Researching real time bidding is a heady experience. The vision of ad placement running like a stock market – values flashing across the room, changing by the second as harried brokers shout and signal – what an image! Of course, that’s not how things will really look. Instead, the millions (and later billions) of daily transactions will happen in the cool sanctity of the cloud, with very little human intervention at all. At least, that’s the concept.
In the advertising world around the corner, Don Draper will be replaced by a pimply quant in blue jeans and sketchers. He will sell algorithms instead of ideas. It will be a world where databases compete for advertising. The media outlet with the best knowledge of its audience will hope to marry its avails to an advertiser whose knowledge is just as good. Such a union promises remarkable ROI as sales skyrocket. The key, of course, is the data.

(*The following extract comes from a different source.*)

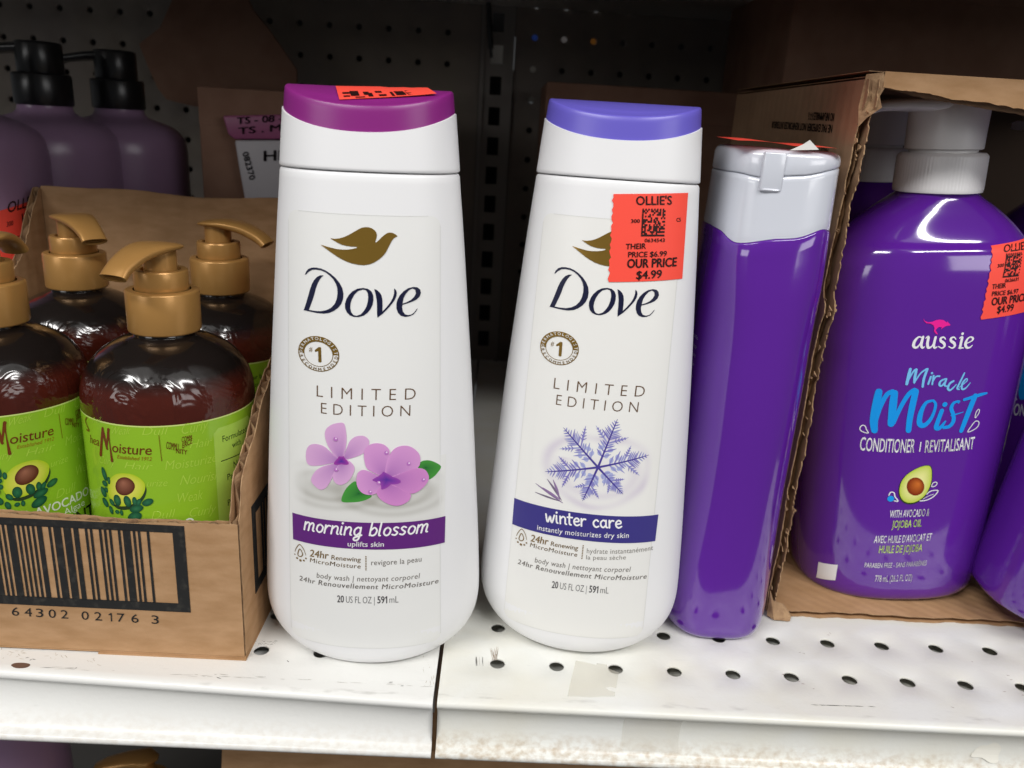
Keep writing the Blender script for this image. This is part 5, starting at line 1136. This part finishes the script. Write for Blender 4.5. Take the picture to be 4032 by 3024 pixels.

Do media outlets know enough about their audiences to allow RTB to thrive? Right now, even though volume is burgeoning, the demand for audience data is still primitive. RTB still moves mostly remnant inventory – even though TubeMogul recently coined the term “premium remnant” to describe price jumps for in-stream video ads during the recent NCAA basketball tournament. Although the title is confusing, the idea has impact. As RTB becomes more efficient, remnant inventories should shrink. As this occurs, the remaining inventory will become more valuable. Eventually – these days, that means within a few months to a year – the algorithms that make the buys will demand more data to fuel their efforts.
Facebook and Google are both trying hard to meet the data challenge. Each has fielded data meant to feed these complex formulae and make them more successful. Tomorrow’s ad industry may be a very strange place indeed, with A/B tests run within minutes, and audience data quality making the difference between success and failure for a Website, a TV station, or a newspaper.
Will creative still matter? The current answer is yes. It is a waste of time, proponents say, to find the right audience only to deliver them an ineffective message. Will creative have to keep pace with the data? Will ad builders have to work 24/7 altering messages to satisfy a changing data mosaic? Or will messages be simplified so they can serve more than one audience? The answer probably lies somewhere in between. No doubt programmers are at work right now, trying to automate creative to meet the time demand of RTB.
A long time ago, when the cloud was called time-sharing, I worked with a tech who taught me a great lesson. “See that key,” he said, pointing to the ENTER key, “that’s the U $ Spend key. Once you hit it, if you made a mistake, there will be no time to correct your error. The computers are too fast. Before you can draw another breath, you could owe my company a million dollars.” The tech taught me to always test what I wanted to accomplish on a small subset, and only to push that key when I was certain everything would work properly.
The work to automate advertising proceeds at a feverish pace. Most observers think (and I agree) that RTB and what it will become is here to stay. But I have to wonder as the pace accelerates, is that old tech (or his grandson) still around? Or is some poor soul about to push the U $ Spend key?